James Ley On Literary Criticism

Rhys Gard
2nd Sep 2014

We sat down with this year’s Pascall Prize winner, James Ley, to talk the future of criticism, writing in sheds and the value of commerce degrees.  

1. Has writing criticism online changed the form? Are you finding a new, different audience or is the only change the delivery?

I think the online world has clearly changed the context in which criticism must position itself. I am less certain that it has altered the form that good criticism takes and the qualities that ultimately make it worthwhile. The Sydney Review of Books has been founded on the notion that substance matters, that if it can publish long-form critical essays of a consistently high standard then it will find readers who are genuinely interested in literature and ideas. So far that seems to have been borne out. As a general rule, I don’t think too much about audiences in a specific way, either as a critic or an editor. The aim is to make the work as good as it can be. Readers will either respond or they won’t. I tend to think that if an essay is well-written and says something worthwhile it will find its audience.




2. Colm Toibin writes prose on a hard, uncomfortable chair.  Roald Dahl and Virginia Woolf composed in sheds.  Where do you work best and why?

Well, that explains a lot about Toibin. The place and seating arrangements are less important than finding the solitude and the mental space to be able to concentrate in a single-minded way for an extended period. I find a bit of variation helps. Moving between paper and keyboard, home and library, can often help to get the cogs turning.

3. Some have argued the role and importance of the critic has waned with the invention of blogs and other forms of online media. Do you believe the authority of the critic is still alive or dwindling?

I think one could make the argument that good criticism has become more important, even though the cultural environment has perhaps made it harder for serious criticism to be heard amongst the uproar. The obvious consequence of the online world is it provides a platform for anyone who cares to express their opinion, which is of course wonderful and affirming, but it also means that there is a huge amount of shallow and ephemeral commentary out there as well. I would not want to suggest that there was ever a Golden Age, but I do think it is the case that, for a host of complicated reasons, a good deal of the cultural space that at one time might have been occupied by criticism has been colonised by various forms of promotion and boosterism that have been directly enabled by the rise of digital culture.

In my experience, the people who suggest that criticism is no longer important or has become less important tend to make two assumptions that I think are wrong. The first is that the primary job of the critic is to act as some sort of consumer guide, advising people about which books are good and which books are bad; the second (related) assumption is that the critic is somehow imposing him- or herself in between the writer and the reader.

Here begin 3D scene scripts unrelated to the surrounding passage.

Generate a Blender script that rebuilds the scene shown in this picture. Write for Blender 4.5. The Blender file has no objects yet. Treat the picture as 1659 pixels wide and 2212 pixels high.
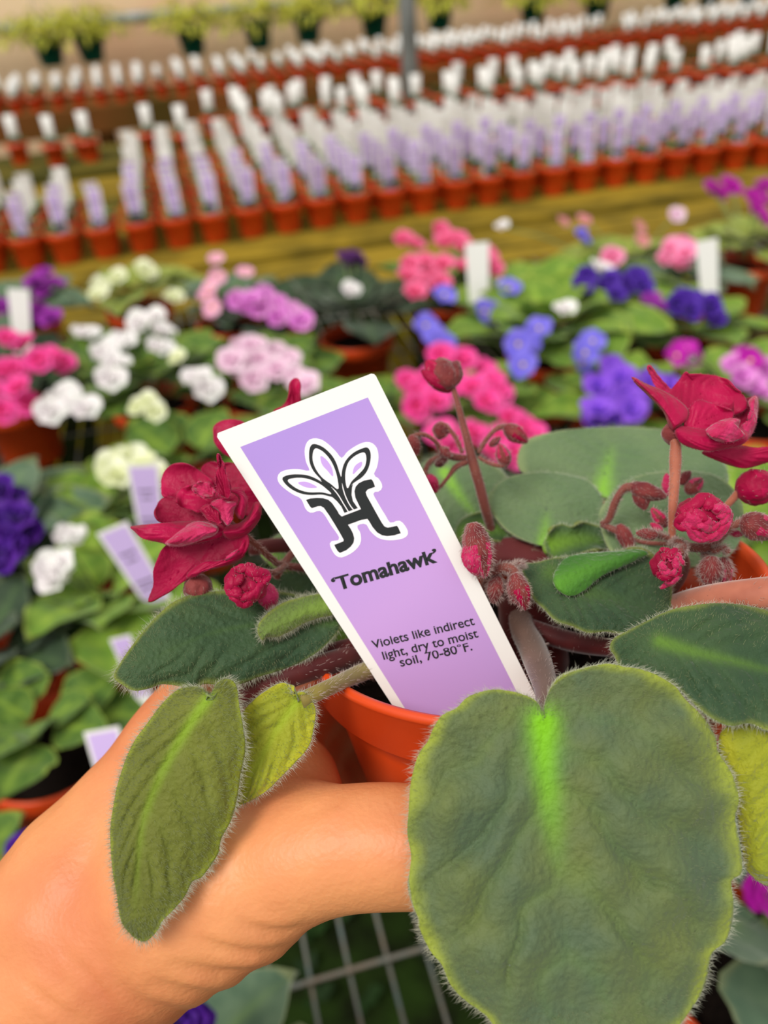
import bpy, bmesh, math, random
from mathutils import Vector, Matrix, noise
from mathutils.geometry import tessellate_polygon
random.seed(7)
PI = math.pi
S = bpy.context.scene
COL = S.collection

# ------------------------------------------------------------------ camera
FPX = 1800.0; TH = math.radians(35.1); RO = math.radians(4.5)
CAM = Vector((0, 0, 1.30))
FW = Vector((0, math.cos(TH), -math.sin(TH)))
_R0 = Vector((1, 0, 0)); _U0 = Vector((0, math.sin(TH), math.cos(TH)))
RT = _R0*math.cos(RO) - _U0*math.sin(RO)
UP = _U0*math.cos(RO) + _R0*math.sin(RO)
cd = bpy.data.cameras.new('camera'); cam = bpy.data.objects.new('camera', cd); COL.objects.link(cam)
m = Matrix.Identity(4)
for i in range(3):
    m[i][0] = RT[i]; m[i][1] = UP[i]; m[i][2] = -FW[i]; m[i][3] = CAM[i]
cam.matrix_world = m
cd.sensor_fit = 'VERTICAL'; cd.sensor_height = 24; cd.lens = 24*FPX/2212
cd.clip_start = 0.01; cd.clip_end = 60
cd.dof.use_dof = True; cd.dof.focus_distance = 0.154; cd.dof.aperture_fstop = 8.2
S.camera = cam
# ------------------------------------------------------------------ light
S.view_settings.view_transform = 'Standard'; S.view_settings.look = 'None'
S.view_settings.exposure = 0.14; S.view_settings.gamma = 1.0
S.view_settings.use_curve_mapping = False
W = bpy.data.worlds.new('greenhouse_light'); S.world = W; W.use_nodes = True
bg = W.node_tree.nodes['Background']; bg.inputs[0].default_value = (1.0, 0.985, 0.95, 1); bg.inputs[1].default_value = 0.68
def sun(name, rot, e, ang, c=(1, .97, .9)):
    l = bpy.data.lights.new(name, 'SUN'); l.energy = e; l.angle = ang; l.color = c
    o = bpy.data.objects.new(name, l); o.rotation_euler = rot; COL.objects.link(o)
sun('diffused_sun', (math.radians(24), math.radians(-26), 0), 2.25, math.radians(26))

# ------------------------------------------------------------------ helpers
def lin(c):
    r = []
    for v in c:
        v /= 255.0
        r.append(v/12.92 if v <= .04045 else ((v+.055)/1.055)**2.4)
    return (*r, 1)
def ray(x, y): return FW + RT*((x-829.5)/FPX) + UP*((1106-y)/FPX)
def P(x, y, d): return CAM + ray(x, y)*d
def OP(x, y, z):
    r = ray(x, y); return CAM + r*((z-CAM.z)/r.z)
YAW = math.radians(11.8)
BU = Vector((math.cos(YAW), math.sin(YAW), 0)); BV = Vector((-math.sin(YAW), math.cos(YAW), 0))
def B(u, v, z): return BU*u + BV*v + Vector((0, 0, z))
def OV(x, y, v):
    r = ray(x, y); return CAM + r*(v/r.dot(BV))

def me(name, vs, fs, mats, smooth=True, midx=None):
    d = bpy.data.meshes.new(name); d.from_pydata([tuple(v) for v in vs], [], fs); d.update()
    for k in (mats if isinstance(mats, (list, tuple)) else [mats]): d.materials.append(k)
    if smooth: d.polygons.foreach_set('use_smooth', [True]*len(d.polygons))
    if midx: d.polygons.foreach_set('material_index', midx)
    return d
def ob(name, data, parent=None, loc=(0, 0, 0), rot=None):
    o = bpy.data.objects.new(name, data); COL.objects.link(o)
    o.location = loc
    if rot: o.rotation_euler = rot
    if parent: o.parent = parent
    return o
def tag(o, label=None, cat=None, group=None, kind=None):
    if label: o['label'] = label
    if cat: o['category'] = cat
    if group: o['group'] = group
    if kind: o['kind'] = kind
    return o
def empty(name, loc, label, cat, group=None):
    o = ob(name, None, None, loc); o.empty_display_size = .01
    return tag(o, label, cat, group)
def rel(vs, o): return [v-o for v in vs]

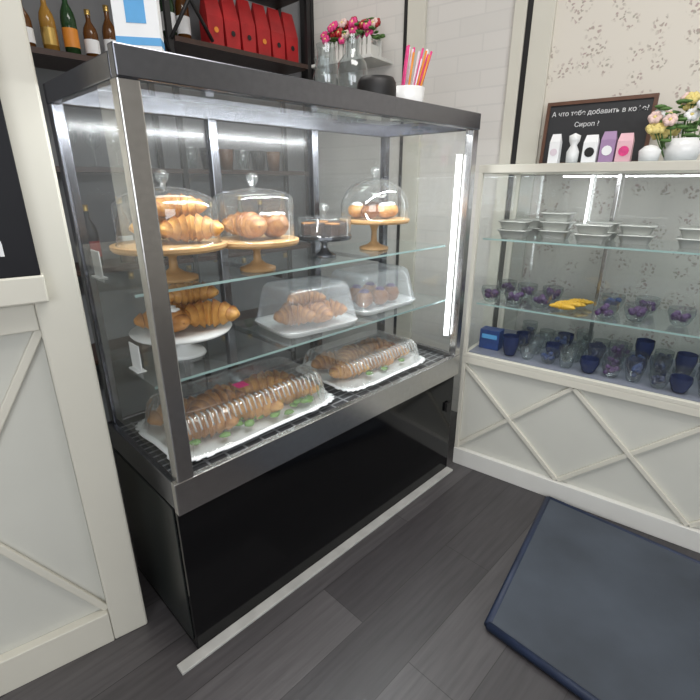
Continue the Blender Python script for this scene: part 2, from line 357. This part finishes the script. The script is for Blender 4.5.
def fbox(x,y,hx,hy,h,rot,contents):
    e=empty("frosted_pastry_box",at(CASE,x,y,MS,rot))
    b=B();b.rloft([(hx*.94,hy*.92,0),(hx,hy,.012),(hx*1.03,hy*1.03,.014),(hx*1.03,hy*1.03,.02)],WHITEG,cap=False)
    b.rloft([(hx*.98,hy*.98,.004),(hx*.94,hy*.92,.002)],WHITEG);b.build("tray",parent=e)
    b=B();b.rloft([(hx*1.03,hy*1.03,.02),(hx*1.0,hy*1.0,.024),(hx*.88,hy*.84,h*.8),(hx*.84,hy*.8,h*.93),(hx*.76,hy*.7,h),(hx*.7,hy*.6,h-.004)],FROST)
    b.build("lid",parent=e)
    b=B();contents(b);o=b.build("pastries",parent=e);o.location=(0,0,.005)
def c1(b):
    for x,y,a in((-.07,-.035,-.5),(.06,-.04,-.4),(0,.04,.1),(.0,-.045,-1.0)): b.croissant(x,y,.045,.13,.04,a,m=BUN)
    b.croissant(.0,.0,.088,.13,.032,-.3,m=BUN)
def c2(b):
    for x,y in((-.08,-.04),(0,-.05),(.08,-.04),(.04,.04),(-.04,.04)): b.ball(x,y,.038,.038,.035,.034,BUN,14,8,.05,.8);b.ball(x,y,.066,.02,.02,.012,PURP)
fbox(.62,.2,.150,.120,.15,-.12,c1);fbox(.985,.23,.16,.125,.15,0,c2)
b=B();b.box(-.0015,.0015,-.03,.03,0,.07,PAPER);b.box(-.012,.012,-.03,.03,-.002,0,PAPER)
b.build("price_tag",at(CASE,.03,.2,MS+.0025,0));b.build("price_tag",at(CASE,.030,.37,US+.0025,.0))
def clam(x,y,hx,hy,h,fill):
    e=empty("clamshell_pastry_tray",at(CASE,x,y,DK,0))
    b=B();b.rloft([(hx*.9,hy*.88,0),(hx*.97,hy*.95,.014),(hx*1.04,hy*1.05,.017),(hx*1.04,hy*1.05,.021),(hx*.97,hy*.95,.02),(hx*.9,hy*.88,.006)],PAPER,rip=.012,nrip=56,seg=224)
    b.build("tray",parent=e)
    b=B();b.rloft([(hx*.98,hy*.97,.022),(hx*.96,hy*.94,.026),(hx*.92,hy*.84,h*.8),(hx*.88,hy*.76,h*.96),(hx*.82,hy*.66,h),(hx*.78,hy*.6,h-.006)],PLAST,rip=.012,nrip=80,seg=240)
    n=int(hx*2*.86/.018)
    for i in range(n):
        xx=-hx*.86+i*.018
        b.tube([(xx,-hy*.86,h*.72),(xx,-hy*.76,h*.98),(xx,-hy*.64,h+.001)],.003,RIBP,6)
    b.build("lid",parent=e)
    b=B();fill(b);o=b.build("croissants",parent=e);o.location=(0,0,.008)
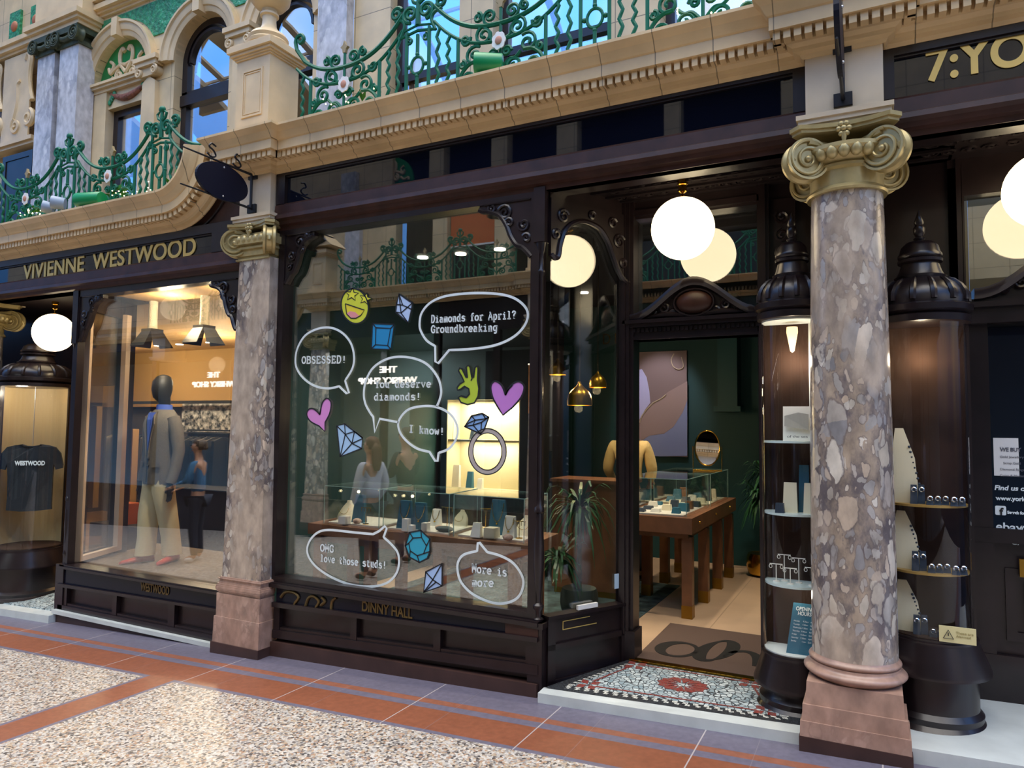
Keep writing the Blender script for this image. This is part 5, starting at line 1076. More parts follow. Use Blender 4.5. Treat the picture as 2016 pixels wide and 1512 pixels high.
e2=[(1335+(100*math.cos(a)-15*math.sin(a)),300+(52*math.sin(a)-22*math.cos(a))) for a in [2*PI*i/36 for i in range(36)]]; floor_stroke(mb,e2,[.02+.075*abs(math.cos(2*PI*i/36)) for i in range(36)],True)
floor_stroke(mb,[(p.x,p.y) for p in spline([(1370,338),(1420,312),(1490,303),(1550,318),(1578,350),(1585,392)],5)],[.02+.07*i/25 for i in range(26)])
mb.build('monogram',M['black'],dm)
# display table by the door, with two glass vitrines
def leg(mb,x,y,z0,z1,w=.085): mb.box(x-w/2,x+w/2,y-w/2,y+w/2,z0,z1); return mb
tb=thing('display_table','long oak display table with brass feet seen through the open doorway','table',(-1.68,6.9,.03),'oak display tables')
mb=MB(); mb.box(-2.02,-1.36,5.92,7.98,.73,.862); mb.build('table_top',M['oak'],tb)
mb=MB(); mb.box(-1.98,-1.40,5.96,7.94,.69,.73); mb.build('apron',M['oak2'],tb)
for x in (-1.42,-1.95):
    for y in (6.03,6.65,7.28,7.88):
        l=leg(MB(),x,y,.03,.70).build('leg',M['oak'],tb); leg(MB(),x,y,.03,.135,.09).build('brass_foot',M['brass_dull'],l)
for i in range(3): mb=MB(); mb.sphere((-1.358,6.2+.7*i,.80),.012,8,6); mb.build('drawer_knob',M['brass_dull'],tb)
def vitrine(name,label,cs,z0,z1,grp):
    root=thing(name,label,'vitrine',((cs[0][0]+cs[2][0])/2,(cs[0][1]+cs[2][1])/2,z0),grp)
    for i in range(4):
        a,b=V((cs[i][0],cs[i][1],z0)),V((cs[(i+1)%4][0],cs[(i+1)%4][1],z0)); mb=MB(); mb.bar(a+V((0,0,(z1-z0)/2)),b+V((0,0,(z1-z0)/2)),.006,z1-z0); mb.build('glass_side',M['glass_thin'],root)
    mb=MB(); mb.prism([V((c[0],c[1],z1)) for c in cs],(0,0,.006)); mb.build('glass_top',M['glass_thin'],root)
    mb=MB()
    for i in range(4):
        a,b=V((cs[i][0],cs[i][1],z1+.003)),V((cs[(i+1)%4][0],cs[(i+1)%4][1],z1+.003)); mb.tube([a,b],.0035,4); mb.tube([V((cs[i][0],cs[i][1],z0)),V((cs[i][0],cs[i][1],z1))],.0035,4)
    mb.build('glass_edges',M['glass_edge'],root); return root
def rect(x0,x1,y0,y1): return [(x0,y0),(x1,y0),(x1,y1),(x0,y1)]
vitrine('glass_vitrine','glass vitrine at the near end of the oak table in the doorway',rect(-1.97,-1.42,5.98,6.85),.862,1.17,'glass vitrines on the oak tables')
vitrine('glass_vitrine','glass vitrine at the far end of the oak table, under the round mirror',rect(-1.97,-1.42,6.95,7.85),.862,1.165,'glass vitrines on the oak tables')
mb=MB(); mb.box(-1.94,-1.45,6.0,6.82,.862,.874); item('white_tray','white tray in the near vitrine on the oak table','tray',mb,'white_acrylic'); mb=MB(); mb.box(-1.94,-1.45,6.98,7.82,.862,.874); item('white_tray','pale tray in the far vitrine under the round mirror','tray',mb,'cream')
cols_=['navybox','white_acrylic','teal','navybox','cream','teal','white_acrylic','navybox','oak2','teal','cream','navybox']
names_=['navy','white','teal','black','cream','blue','ivory','dark blue','brown','green blue','pale','ink']
k=0
for row in range(4):
    for c in range(3):
        x=-1.86+c*.17+RN.uniform(-.03,.03); y=6.12+row*.2+RN.uniform(-.03,.03); mb=MB(); h=RN.choice((.03,.05,.07)); slant(mb,x,y,.874,RN.uniform(.06,.10),h,.07,.015)
        item('jewellery_box','small jewellery box or pad inside the near vitrine of the doorway table','box',mb,cols_[k%12],'jewellery boxes in the doorway vitrine'); k+=1
for row in range(3):
    for c in range(3):
        x=-1.84+c*.15; y=7.1+row*.26; mb=MB(); slant(mb,x,y,.874,.09,RN.choice((.05,.10,.14)),.06,.03); item('jewellery_box','small jewellery stand inside the far vitrine under the round mirror','box',mb,cols_[(k+2)%12],'jewellery stands in the far doorway vitrine'); k+=1
mr_=thing('table_mirror','round table mirror on a slim gold stand, on the far vitrine','mirror',(-1.54,7.4,1.171))
mb=MB(); R0=.172; tl=math.radians(8.5)
def mpt(a,r,o): u=V((.983,.185,0)).normalized()*.68; n=V((.185,-.983,0)).normalized(); w=(V((0,0,1))*math.cos(tl)-n*math.sin(tl)); nn=(n*math.cos(tl)+V((0,0,1))*math.sin(tl)); return V((-1.54,7.4,1.405))+u*r*math.cos(a)+w*r*math.sin(a)+nn*o
A_=[2*PI*i/40 for i in range(40)]
mb.add([mpt(a,R0,.006) for a in A_]+[mpt(a,R0,-.006) for a in A_],[tuple(range(40)),tuple(range(79,39,-1))]+[(i,(i+1)%40,(i+1)%40+40,i+40) for i in range(40)]); mb.build('mirror_glass',mat('mirror_silver',(.9,.9,.9),rough=.01,metal=1),mr_)
mb=MB(); mb.tube([mpt(a,R0+.006,0) for a in A_],.009,6,True); mb.build('mirror_rim',M['brass'],mr_,60)
mb=MB(); u=V((.983,.185,0)).normalized()*.142; c=V((-1.54,7.4,0)); f=V((.185,-.983,0)).normalized()*.05
mb.tube([c-u+V((0,0,1.42)),c-u+V((0,0,1.18)),c+u+V((0,0,1.18)),c+u+V((0,0,1.42))],.006,6); mb.tube([c-u+f+V((0,0,1.178)),c-u-f+V((0,0,1.178)),c+u-f+V((0,0,1.178)),c+u+f+V((0,0,1.178))],.006,6,True); mb.build('mirror_stand',M['brass'],mr_,60)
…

But the idea that critics have become otiose because it is now possible to access the unfiltered opinions and impressions of any number of ‘real’ readers misses the point. Much of what matters about criticism is not to do with opinion and impression, but with analysis and argument. Criticism is primarily concerned with meaning, and in that sense it is indispensable. I think perhaps the word ‘authority’ may be a little bit suspect in this context. It would indeed be presumptuous and ultimately counterproductive to set oneself up as some kind of arbiter of taste whose job it is to advise readers whether or not they will like something. To the extent that an individual critic can claim some kind of authority, it can only be on the strength of the cogency of his or her arguments.


4. Who do you think is the most important novelist at work today and why?

I would hesitate to say. There are many novelists at work today who are doing very good and interesting work, but it would be difficult and probably foolish to single anyone out. The underlying questions are what makes a good novel in the first place and why we might consider novels to be culturally important, and those are questions I don’t think I can answer in any succinct way. It’s more of a potential thesis topic than an interview question, I think.

5. Any advice for disillusioned arts students whose parents keep telling them to do a commerce degree? 

I have managed to remain illusioned and my parents never tried to make me study commerce, so I’m not sure. Get some new parents?  I don’t think that we should be too hard on the poor hypothetical parents, who are merely concerned with the future material wellbeing of their child. And if it is career prospects you are after, then commerce is definitely the way to go. I can only say that I am glad I took an arts degree. But of course the way things are going at present, it is quite possible that our unfortunate student will soon not be able to afford to get any kind of a degree at all, thanks in no small part to the miserable ideological assumptions of a lot of dour people with commerce degrees.